Nothing but the lines from the top of the data to the line holding "of the crown'" should be printed, word for word and both ends included; leave the pictures out.

####################

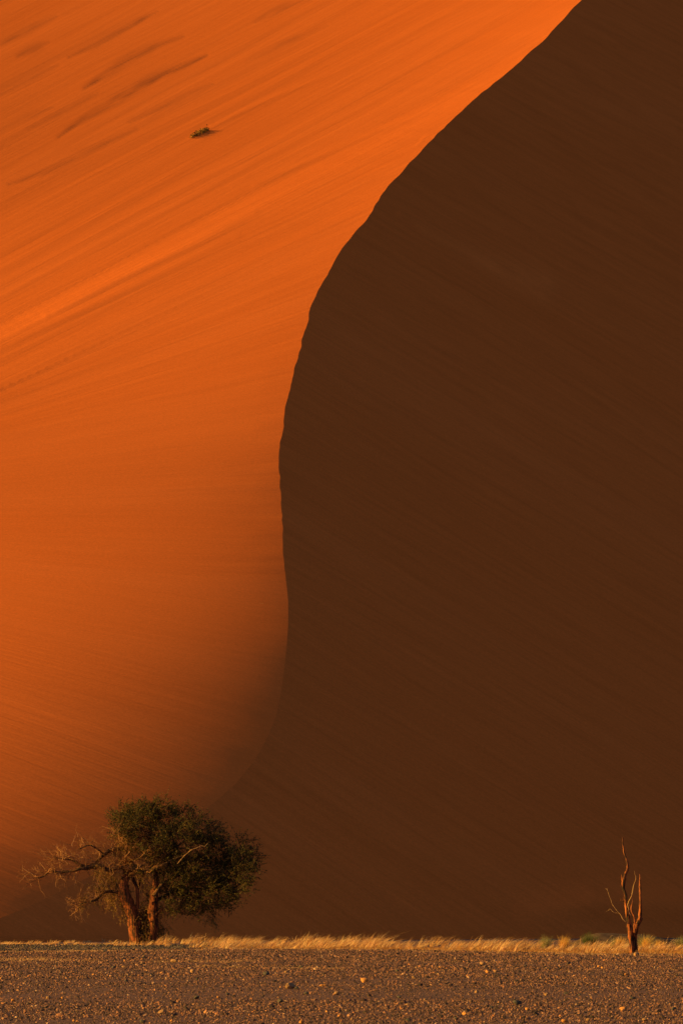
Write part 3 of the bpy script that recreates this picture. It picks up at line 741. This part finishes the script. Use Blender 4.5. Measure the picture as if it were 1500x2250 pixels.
limb(T1, 'branch', [(880, 425, 5, -1.9), (918, 380, 4.5, -1.9), (935, 366, 4, -1.95), (957, 348, 6, -2), (985, 338, 5, -2), (1010, 326, 5, -2), (1030, 330, 4, -2), (1046, 312, 2.5, -2)], M_pale, tree, 6, .12, seed=60, extra=[[(957, 350, 4, -2), (940, 338, 2.5, -2)]])[0]['label'] = 'bleached dead branch in front of the crown'

def twig(g, p, d, L_, r0, depth, r, droop=0.0, kink=.35, tips=None, sides=4):
    k = 5; pts = [p.copy()]; dd = d/np.linalg.norm(d)
    for i in range(k):
        dd = dd+r.normal(size=3)*kink*np.array([1, 1, 1]); dd[2] -= droop; dd /= np.linalg.norm(dd)
        pts.append(pts[-1]+dd*L_/k)
    rad = np.linspace(r0, r0*.35, k+1)
    tube(g, pts, rad, sides if depth > 0 else 3, cap=False)
    if tips is not None: tips.extend(pts[2:])
    if depth > 0:
        for _ in range(r.integers(2, 5)):
            i = r.integers(1, k); e = np.array(pts[i+1])-np.array(pts[i]); e /= np.linalg.norm(e)
            nd = e+r.normal(size=3)*.75; nd[2] -= droop*1.5
            twig(g, np.array(pts[i]), nd, L_*r.uniform(.4, .75), rad[i]*.62, depth-1, r, droop, kink, tips, sides)
rt = np.random.default_rng(77)
g = Geo()
for (P, R) in dpaths:
    n = len(P); Lt = np.linalg.norm(np.diff(P, axis=0), axis=1).sum()
    for _ in range(int(Lt*13)):
        i = rt.integers(1, n-1); up = rt.random()
        d = np.array([-.35+rt.normal()*.7, rt.normal()*.6, .75 if up < .72 else -.5])
        twig(g, P[i], d, rt.uniform(.4, 1.05), rt.uniform(.010, .019), 2, rt)
# tips at the far left
for X_, Y_, dx_, dz_ in [(200, 380, -1, .9), (240, 395, -.5, 1.2), (180, 400, -1, .3), (260, 420, -.7, .8), (330, 400, -.3, 1.2), (400, 320, -.1, 1), (300, 330, -.6, .9), (220, 440, -1, .4), (150, 480, -1, .3), (230, 470, -.5, -.9), (260, 470, -.1, -1), (310, 465, 0, -1), (350, 330, -.5, .9), (60, 478, -1, .1), (120, 470, -.8, .6), (350, 642, -.9, -.4), (340, 640, -.6, .6), (330, 670, -.2, -1), (400, 628, -.7, .7), (460, 590, -.8, .8), (520, 240, -.2, 1), (560, 300, .1, 1), (620, 300, .3, 1), (680, 280, .6, .8)]:
    for _ in range(3):
        twig(g, T1.p(X_+rt.normal()*8, Y_+rt.normal()*8, -.5+rt.normal()*.3), np.array([dx_+rt.normal()*.3, rt.normal()*.4, dz_+rt.normal()*.3]), rt.uniform(.45, .85), rt.uniform(.009, .015), 2, rt, kink=.3)
# web of twigs in front of the stems
for _ in range(200):
    X_, Y_ = rt.uniform(500, 790), rt.uniform(240, 520)
    twig(g, T1.p(X_, Y_, rt.uniform(-1.0, .9)), np.array([rt.normal(), rt.normal()*.5, .25+rt.normal()*.8]), rt.uniform(.4, .9), rt.uniform(.008, .016), 1, rt, kink=.45)
g.build('dead_twigs', M_twig, tree, smooth=True)

# foliage: sprigs of small leaves gathered in clumps
BL = [(590, 172, 72, 62, 1.3), (565, 190, 40, 40, .7), (630, 215, 80, 55, .9), (650, 134, 80, 56, 1.3), (730, 116, 70, 52, 1), (800, 140, 62, 58, 1), (700, 180, 100, 60, 1), (830, 200, 90, 70, 1.1), (900, 170, 70, 55, .9), (965, 190, 62, 50, .8), (620, 235, 60, 45, .45), (760, 250, 90, 60, .9),
 (880, 280, 110, 85, 1.2), (1010, 250, 90, 60, 1), (1080, 250, 55, 40, .6), (960, 340, 110, 80, 1.1), (1070, 340, 100, 75, 1), (1150, 335, 70, 50, .8), (1215, 330, 70, 50, .8), (1240, 390, 80, 65, 1), (1290, 400, 50, 48, .6), (1255, 470, 60, 55, .7), (1190, 450, 100, 90, 1.2), (1200, 540, 75, 65, .9), (1170, 600, 60, 50, .6), (1080, 470, 120, 100, 1.3), (960, 450, 110, 90, 1.2), (860, 400, 80, 80, .9), (1110, 570, 100, 80, 1), (1000, 560, 110, 90, 1.1), (900, 540, 100, 80, .9), (1060, 645, 90, 48, .7), (960, 650, 80, 46, .6), (870, 610, 80, 55, .6), (1000, 690, 60, 26, .25), (800, 470, 60, 70, .7), (560, 255, 60, 46, .45), (640, 290, 70, 50, .4), (560, 340, 70, 40, .15), (700, 340, 70, 60, .45), (720, 430, 60, 60, .35), (880, 660, 80, 36, .5), (780, 600, 50, 50, .4), (800, 330, 80, 70, .9), (760, 260, 80, 60, .8), (700, 235, 70, 50, .6), (860, 480, 80, 80, .8), (820, 560, 60, 60, .5), (1130, 640, 60, 36, .4)]
rf = np.random.default_rng(99)
def foliage(blobs, dens, mt, name, size=.068, dep=1.0, droop=0.0, seed=0, stemmat=None, sub=26, shift=0.0):
    r = np.random.default_rng(seed); C = []; Dr = []
    g = Geo(); have = False
    for (X_, Y_, rx, ry, w) in blobs:
        c = T1.p(X_, Y_, 0); Rx, Rz = rx*T1.k, ry*T1.k; Ry = (Rx+Rz)*.55*dep
        yo = r.uniform(-1.0, 1.0)*dep*1.3+shift
        ns_ = int(sub*dens*(Rx*Rz)/(1.0)*w*1.0)+4
        for _ in range(ns_):
            d = r.normal(size=3); d /= np.linalg.norm(d); rr_ = r.uniform(.35, 1)**.6
            cc = c+np.array([d[0]*Rx, d[1]*Ry+yo, d[2]*Rz])*rr_
            out = d*np.array([1, 1, .7])+np.array([0.15, 0, .35-droop*2])
            for _k in range(r.integers(8, 15)):
                sd_ = out+r.normal(size=3)*.55; sd_ /= np.linalg.norm(sd_)
                Ls = r.uniform(.22, .5)*(1.5 if rr_ > .85 and r.random() < .3 else 1); st = cc+r.normal(size=3)*.13
                t = r.random(13)[:, None]
                pts = st+sd_*t*Ls+np.array([0, 0, -1])*droop*(t**2)*Ls+r.normal(size=(13, 3))*.022
                C.append(pts); Dr.append(np.repeat(sd_[None], 13, 0))
                if stemmat is not None and r.random() < .5:
                    tube(g, [st-sd_*.1, st+sd_*Ls*.5, st+sd_*Ls-np.array([0, 0, droop*Ls])], [.008, .006, .003], 3, cap=False); have = True
    C = np.concatenate(C); Dr = np.concatenate(Dr)
    o = leaf_quads(name, C, size, mt, tree, seed=seed+1, aspect=.5, dirs=Dr, world=True)
    if have: g.build('twigs', stemmat, o, smooth=False)
    return o, len(C)
o, nleaf = foliage(BL, 2.1, M_leaf, 'crown', seed=5, stemmat=M_limb, sub=17)
print('leaves', nleaf)
SP = [(500, 520, 70, 55, .5), (470, 480, 50, 40, .4), (540, 620, 40, 45, .25), (570, 680, 18, 40, .25), (440, 560, 40, 30, .25), (705, 560, 40, 60, .35), (705, 640, 36, 60, .35), (704, 740, 42, 70, 1.5), (700, 815, 44, 36, 1.6), (690, 680, 40, 50, .9), (790, 740, 36, 60, .35), (820, 660, 60, 30, .4), (560, 480, 50, 60, .4), (640, 500, 50, 50, .2), (1040, 710, 46, 20, .2), (560, 300, 70, 50, .3), (650, 330, 70, 60, .3), (380, 620, 40, 26, .15), (470, 400, 80, 40, .12), (720, 300, 60, 60, .5)]
foliage(SP, 1.9, M_sparse, 'hanging_foliage', size=.06, dep=.6, droop=.5, seed=9, stemmat=M_twig, sub=30, shift=.35)
g = Geo()
for _ in range(190):                       # fine hanging twigs round the stems and under the crown
    z_ = random.random()
    if z_ < .5: X_, Y_ = rt.uniform(670, 790), rt.uniform(600, 830)
    elif z_ < .75: X_, Y_ = rt.uniform(760, 1060), rt.uniform(640, 700)
    else: X_, Y_ = rt.uniform(430, 590), rt.uniform(470, 640)
    twig(g, T1.p(X_, Y_, rt.uniform(.1, .9)), np.array([rt.normal()*.5, rt.normal()*.4, -.6+rt.normal()*.5]), rt.uniform(.3, .7), rt.uniform(.005, .009), 1, rt, droop=.12, kink=.35)
g.build('hanging_twigs', M_twig, tree, smooth=True)

# ------------------------------------------------------------ the dead tree
DD = 222.0
T2 = Map(1290, 1820, 7.5, DD)
b2 = T2.p(775, 2075); b2[2] = 0
dead = empty('dead_tree', b2, 'bare dead tree with a charred forked trunk standing by the grass at the right', 'tree')
def dl(name, pts, mt=M_deadbark, ns=12, rough=.13, seed=0, step=.06, extra=None, label=None):
    pts = [p if len(p) == 4 else (*p, 0) for p in pts]
    ex = [[p if len(p) == 4 else (*p, 0) for p in e] for e in (extra or [])]
    o, P, R = limb(T2, name, pts, mt, dead, ns, rough, step, seed, ex)
    if label: o['label'] = label
    return o
dl('trunk', [(748, 2100, 105), (738, 2000, 78), (725, 1900, 74), (712, 1780, 78), (703, 1680, 84), (690, 1600, 84), (680, 1520, 66), (668, 1450, 62), (655, 1350, 56), (640, 1250, 52), (632, 1190, 50), (635, 1110, 52), (612, 1040, 46), (592, 980, 48), (600, 900, 56), (612, 820, 52), (632, 750, 44), (655, 700, 46), (662, 640, 44), (652, 560, 34), (640, 500, 28), (618, 440, 26), (600, 390, 25), (598, 330, 22), (586, 280, 20), (583, 220, 19), (584, 160, 19)], seed=1, ns=14, extra=[[(600, 1200, 26), (583, 1208, 18), (560, 1192, 14), (538, 1172, 9)], [(598, 1200, 14), (592, 1160, 9), (590, 1135, 5)], [(578, 900, 24), (568, 850, 16), (560, 810, 12), (563, 765, 6)], [(590, 975, 20), (562, 968, 12), (548, 955, 8)], [(584, 170, 8), (572, 155, 5)], [(584, 165, 7), (600, 148, 4)]])
dl('trunk', [(808, 2100, 110, .1), (800, 2000, 78, .1), (786, 1900, 72, .1), (785, 1800, 76, .1), (795, 1700, 88, 0), (815, 1620, 80, -.1), (840, 1550, 68, -.15), (860, 1480, 58, -.2), (866, 1400, 56, -.28), (870, 1320, 50, -.34), (866, 1250, 52, -.4), (868, 1180, 42, -.42), (860, 1080, 40, -.45), (858, 960, 36, -.45), (856, 880, 30, -.45), (855, 830, 13, -.45), (854, 765, 9, -.45)], seed=2, extra=[[(858, 1570, 40, -.1), (885, 1520, 30, -.1), (903, 1485, 20, -.1)], [(866, 1240, 14, -.4), (905, 1238, 6, -.4)]])
dl('branch', [(778, 1720, 50, -.1), (772, 1620, 36, -.12), (774, 1540, 28, -.12), (768, 1470, 24, -.12), (748, 1420, 22, -.12), (726, 1370, 24, -.12), (720, 1310, 22, -.12), (735, 1250, 12, -.12), (738, 1190, 8, -.12), (728, 1140, 6, -.12)], seed=3, ns=9, extra=[[(722, 1320, 14, -.12), (705, 1280, 10, -.12), (690, 1245, 7, -.12)], [(740, 1350, 8, -.1), (758, 1340, 5, -.1)]])
dl('branch', [(712, 1440, 16, -.1), (690, 1400, 14, -.1), (675, 1330, 12, -.1), (662, 1265, 12, -.1), (690, 1190, 11, -.1), (722, 1130, 11, -.1), (742, 1060, 9, -.1), (752, 980, 8, -.1), (775, 900, 7.5, -.1), (798, 840, 8, -.1), (790, 795, 6, -.1), (778, 745, 5, -.1), (774, 708, 3, -.1)], M_pale, seed=4, ns=7, extra=[[(798, 830, 5, -.1), (812, 795, 3, -.1)], [(726, 1120, 6, -.1), (728, 1060, 4, -.1), (735, 1020, 3, -.1)]], label='thin pale branch between the two trunks')
dl('branch', [(690, 1580, 26), (655, 1565, 18, -.1), (610, 1530, 15, -.2), (575, 1495, 15, -.2), (558, 1455, 14, -.2), (540, 1418, 16, -.2), (500, 1385, 12, -.2), (465, 1335, 13, -.2), (410, 1262, 12, -.2), (385, 1190, 9, -.2), (358, 1120, 8, -.2), (330, 1040, 9, -.2), (318, 1005, 9, -.2)], M_pale, seed=5, ns=7, extra=[[(535, 1418, 14, -.2), (485, 1402, 13, -.2), (430, 1390, 12, -.2), (390, 1350, 12, -.2), (368, 1335, 11, -.2), (340, 1362, 8, -.2), (308, 1378, 5, -.2)], [(320, 1010, 8, -.2), (302, 1002, 6, -.2), (292, 995, 4, -.2)], [(320, 1008, 6, -.2), (328, 992, 4, -.2)], [(415, 1265, 6, -.2), (392, 1256, 3, -.2)]], label='slender pale branch forking out to the left')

####################

## Written response
Write part 3 of the bpy script that recreates this picture. It picks up at line 741. This part finishes the script. Use Blender 4.5. Measure the picture as if it were 1500x2250 pixels.
limb(T1, 'branch', [(880, 425, 5, -1.9), (918, 380, 4.5, -1.9), (935, 366, 4, -1.95), (957, 348, 6, -2), (985, 338, 5, -2), (1010, 326, 5, -2), (1030, 330, 4, -2), (1046, 312, 2.5, -2)], M_pale, tree, 6, .12, seed=60, extra=[[(957, 350, 4, -2), (940, 338, 2.5, -2)]])[0]['label'] = 'bleached dead branch in front of the crown'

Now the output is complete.